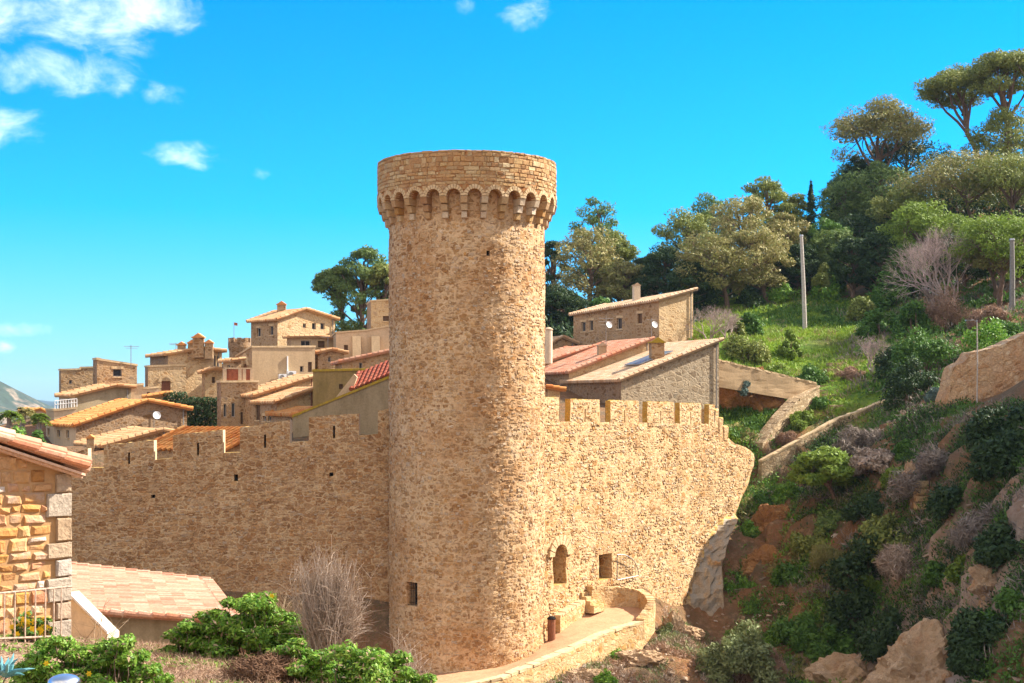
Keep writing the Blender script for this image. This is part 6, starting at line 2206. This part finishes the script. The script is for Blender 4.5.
# ================================================================== FAR LEFT HILLS
def ridge(name, pts, Y, depth, base, mat, amp):
    n = 90
    xs_ = np.linspace(pts[0][0], pts[-1][0], n)
    ys_ = np.interp(xs_, [a for a, _ in pts], [b_ for _, b_ in pts])
    mb = MB()
    NR = 16
    for i, (px, py) in enumerate(zip(xs_, ys_)):
        for r in range(NR + 1):
            f = r / NR
            Yr = Y - depth * (1 - f)
            x = (px - 512) / F * Y
            zt = (HOR - py) / F * Y
            z = base + (zt - base) * f ** .8
            k = amp * math.sin(math.pi * min(1, f + .12))
            z += k * (noise.ridged_multi_fractal(Vector((x, Yr, 0)) * (3.2 / depth), 1, 2.1, 5, 1, 2) - 1)
            mb.v.append((x, Yr, z))
    for i in range(n - 1):
        for r in range(NR):
            a = i * (NR + 1) + r
            mb.f.append((a, a + NR + 1, a + NR + 2, a + 1)); mb.m.append(0); mb.uv.append(None)
    for i in range(n - 1):
        a = Vector(mb.v[i * (NR + 1) + NR]); b2 = Vector(mb.v[(i + 1) * (NR + 1) + NR])
        mb.quad(a, b2, Vector((b2.x, b2.y + depth, base)), Vector((a.x, a.y + depth, base)))
    o = mb.build(name, mat, smooth=True)
    return tag(o, kind='structure')


t = NT('hill_rock_and_scrub')
v = t.obj()
n1 = t.noise(v, .03, 6, .65); n2 = t.noise(v, .12, 5, .65)
c = t.mix(t.ramp(n1.outputs['Fac'], [(.5, 0), (.62, 1)]), (.03, .05, .035), (.24, .17, .12))
c = t.mix(1, c, t.ramp(n2.outputs['Fac'], [(.3, .6), (.7, 1.3)]), 'MULTIPLY')
t.l(c, t.b.inputs['Base Color']); t.b.inputs['Roughness'].default_value = .95
M['hill'] = t.mat
M['far_hill'] = flat_mat('far_wooded_hill', (.022, .045, .05), .95, nz=.4, sc=.01)
ridge('mountain', [(-260, 395), (-160, 372), (-90, 360), (-40, 366), (0, 381), (14, 390), (22, 398), (34, 403), (48, 409), (70, 416)], 900, 240, -30, M['hill'], 9)
ridge('hills', [(-500, 396), (-300, 388), (-100, 392), (0, 394), (20, 397), (45, 401), (80, 403), (200, 404), (420, 405)], 3800, 700, -40, M['far_hill'], 25)
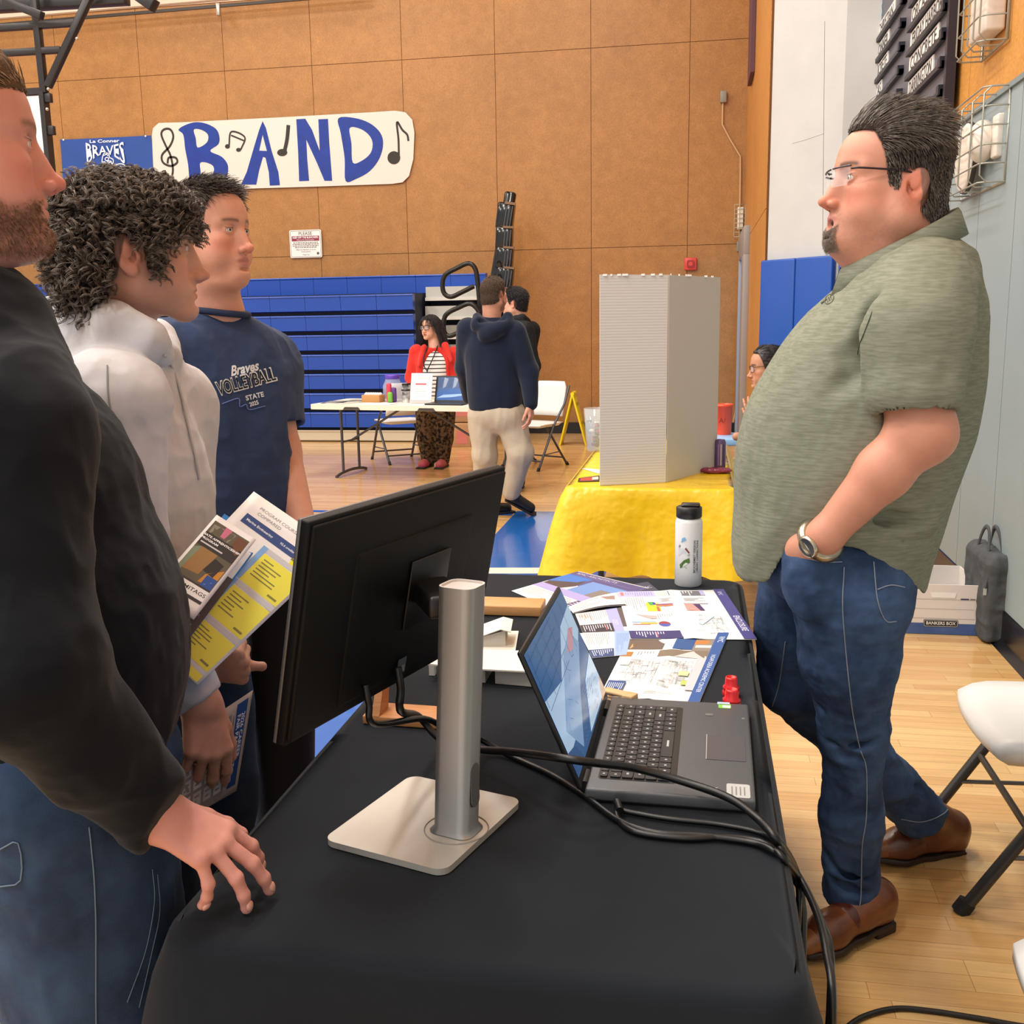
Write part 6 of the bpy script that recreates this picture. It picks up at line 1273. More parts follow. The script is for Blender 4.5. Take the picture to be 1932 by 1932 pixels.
def comb(L):
    w = np.clip((L[:, 2]-.04)/.05, 0, 1)*np.clip((L[:, 0]+.06)/.06, 0, 1); return np.stack([-.95*w-.12*(1-w)+.80*w*np.clip((L[:, 0]-.02)/.06, 0, 1), .12*np.sign(L[:, 1])*w, -.9*(1-w)+.25*w+.7*np.clip((L[:, 0]-.02)/.06, 0, 1)], 1)
lf = lambda L: (1-.62*np.clip((-.035-L[:, 0])/.03, 0, 1))*np.clip(.42+1.25*top(L)+.3*np.clip((L[:, 0]-.02)/.05, 0, 1)*top(L)-.25*((L[:, 2] < .02) & (L[:, 0] > -.03)), .18, 1.75)
cap, st = hair_geo(Vh, Fh, Nh, fr, 'recede', 10500, .027, .00085, comb=comb, thick=.014, lenf=lf, root=1.02, lift=.38, seed=4, noise_amp=.16, grav=lambda L: np.stack([-.40*np.clip((L[:, 0]-.0)/.05, 0, 1), 0*L[:, 0], -.16+.12*np.clip((L[:, 0]-.02)/.05, 0, 1)], 1))
hair_obj(t, hair_mat('hair_brown_grey', '#4f443c', '#80766d'), '#332a25', cap, st)
# goatee and stubble as short hairs
def beard_obj(V, F, N, fr, kind, n, ln, r, m, parent, seed=0, thr=0.):
    L = toL(fr, V); p = np.clip(beard_mask(L, kind, seed)-thr, 0, 1)**1.5; rg = np.random.default_rng(seed); i = rg.choice(len(V), n, p=p/p.sum())
    D = N[i]*.55+np.tile(A(.15, 0, -.8) @ fr[0].T, (n, 1)); v, f = strands(V[i], D, ln*(.5+.8*rg.random(n))*fr[2], r*fr[2], 3, 0, 1, .35, A(0, 0, -.1), 3, None, seed)
    return make('beard', v, f, m, parent)
beard_obj(Vh, Fh, Nh, fr, 'goatee', 1900, .0055, .00028, hair_mat('beard_brown', '#7a685a', '#a39588'), t, 5, .45)
glasses(t, fr, '#1d1826', w=.027, h=.0165, full=False, z=-.001, x=.108)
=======
**PROBLEM DESCRIPTION**.
Make an exact copy of every record, pictures excluded.

**RESULT OF THE EXERCISE**.
Keep writing the Blender script for this image. This is part 6, starting at line 2206. This part finishes the script. The script is for Blender 4.5.
# ================================================================== FAR LEFT HILLS
def ridge(name, pts, Y, depth, base, mat, amp):
    n = 90
    xs_ = np.linspace(pts[0][0], pts[-1][0], n)
    ys_ = np.interp(xs_, [a for a, _ in pts], [b_ for _, b_ in pts])
    mb = MB()
    NR = 16
    for i, (px, py) in enumerate(zip(xs_, ys_)):
        for r in range(NR + 1):
            f = r / NR
            Yr = Y - depth * (1 - f)
            x = (px - 512) / F * Y
            zt = (HOR - py) / F * Y
            z = base + (zt - base) * f ** .8
            k = amp * math.sin(math.pi * min(1, f + .12))
            z += k * (noise.ridged_multi_fractal(Vector((x, Yr, 0)) * (3.2 / depth), 1, 2.1, 5, 1, 2) - 1)
            mb.v.append((x, Yr, z))
    for i in range(n - 1):
        for r in range(NR):
            a = i * (NR + 1) + r
            mb.f.append((a, a + NR + 1, a + NR + 2, a + 1)); mb.m.append(0); mb.uv.append(None)
    for i in range(n - 1):
        a = Vector(mb.v[i * (NR + 1) + NR]); b2 = Vector(mb.v[(i + 1) * (NR + 1) + NR])
        mb.quad(a, b2, Vector((b2.x, b2.y + depth, base)), Vector((a.x, a.y + depth, base)))
    o = mb.build(name, mat, smooth=True)
    return tag(o, kind='structure')


t = NT('hill_rock_and_scrub')
v = t.obj()
n1 = t.noise(v, .03, 6, .65); n2 = t.noise(v, .12, 5, .65)
c = t.mix(t.ramp(n1.outputs['Fac'], [(.5, 0), (.62, 1)]), (.03, .05, .035), (.24, .17, .12))
c = t.mix(1, c, t.ramp(n2.outputs['Fac'], [(.3, .6), (.7, 1.3)]), 'MULTIPLY')
t.l(c, t.b.inputs['Base Color']); t.b.inputs['Roughness'].default_value = .95
M['hill'] = t.mat
M['far_hill'] = flat_mat('far_wooded_hill', (.022, .045, .05), .95, nz=.4, sc=.01)
ridge('mountain', [(-260, 395), (-160, 372), (-90, 360), (-40, 366), (0, 381), (14, 390), (22, 398), (34, 403), (48, 409), (70, 416)], 900, 240, -30, M['hill'], 9)
ridge('hills', [(-500, 396), (-300, 388), (-100, 392), (0, 394), (20, 397), (45, 401), (80, 403), (200, 404), (420, 405)], 3800, 700, -40, M['far_hill'], 25)
Write part 6 of the bpy script that recreates this picture. It picks up at line 1273. More parts follow. The script is for Blender 4.5. Take the picture to be 1932 by 1932 pixels.
def comb(L):
    w = np.clip((L[:, 2]-.04)/.05, 0, 1)*np.clip((L[:, 0]+.06)/.06, 0, 1); return np.stack([-.95*w-.12*(1-w)+.80*w*np.clip((L[:, 0]-.02)/.06, 0, 1), .12*np.sign(L[:, 1])*w, -.9*(1-w)+.25*w+.7*np.clip((L[:, 0]-.02)/.06, 0, 1)], 1)
lf = lambda L: (1-.62*np.clip((-.035-L[:, 0])/.03, 0, 1))*np.clip(.42+1.25*top(L)+.3*np.clip((L[:, 0]-.02)/.05, 0, 1)*top(L)-.25*((L[:, 2] < .02) & (L[:, 0] > -.03)), .18, 1.75)
cap, st = hair_geo(Vh, Fh, Nh, fr, 'recede', 10500, .027, .00085, comb=comb, thick=.014, lenf=lf, root=1.02, lift=.38, seed=4, noise_amp=.16, grav=lambda L: np.stack([-.40*np.clip((L[:, 0]-.0)/.05, 0, 1), 0*L[:, 0], -.16+.12*np.clip((L[:, 0]-.02)/.05, 0, 1)], 1))
hair_obj(t, hair_mat('hair_brown_grey', '#4f443c', '#80766d'), '#332a25', cap, st)
# goatee and stubble as short hairs
def beard_obj(V, F, N, fr, kind, n, ln, r, m, parent, seed=0, thr=0.):
    L = toL(fr, V); p = np.clip(beard_mask(L, kind, seed)-thr, 0, 1)**1.5; rg = np.random.default_rng(seed); i = rg.choice(len(V), n, p=p/p.sum())
    D = N[i]*.55+np.tile(A(.15, 0, -.8) @ fr[0].T, (n, 1)); v, f = strands(V[i], D, ln*(.5+.8*rg.random(n))*fr[2], r*fr[2], 3, 0, 1, .35, A(0, 0, -.1), 3, None, seed)
    return make('beard', v, f, m, parent)
beard_obj(Vh, Fh, Nh, fr, 'goatee', 1900, .0055, .00028, hair_mat('beard_brown', '#7a685a', '#a39588'), t, 5, .45)
glasses(t, fr, '#1d1826', w=.027, h=.0165, full=False, z=-.001, x=.108)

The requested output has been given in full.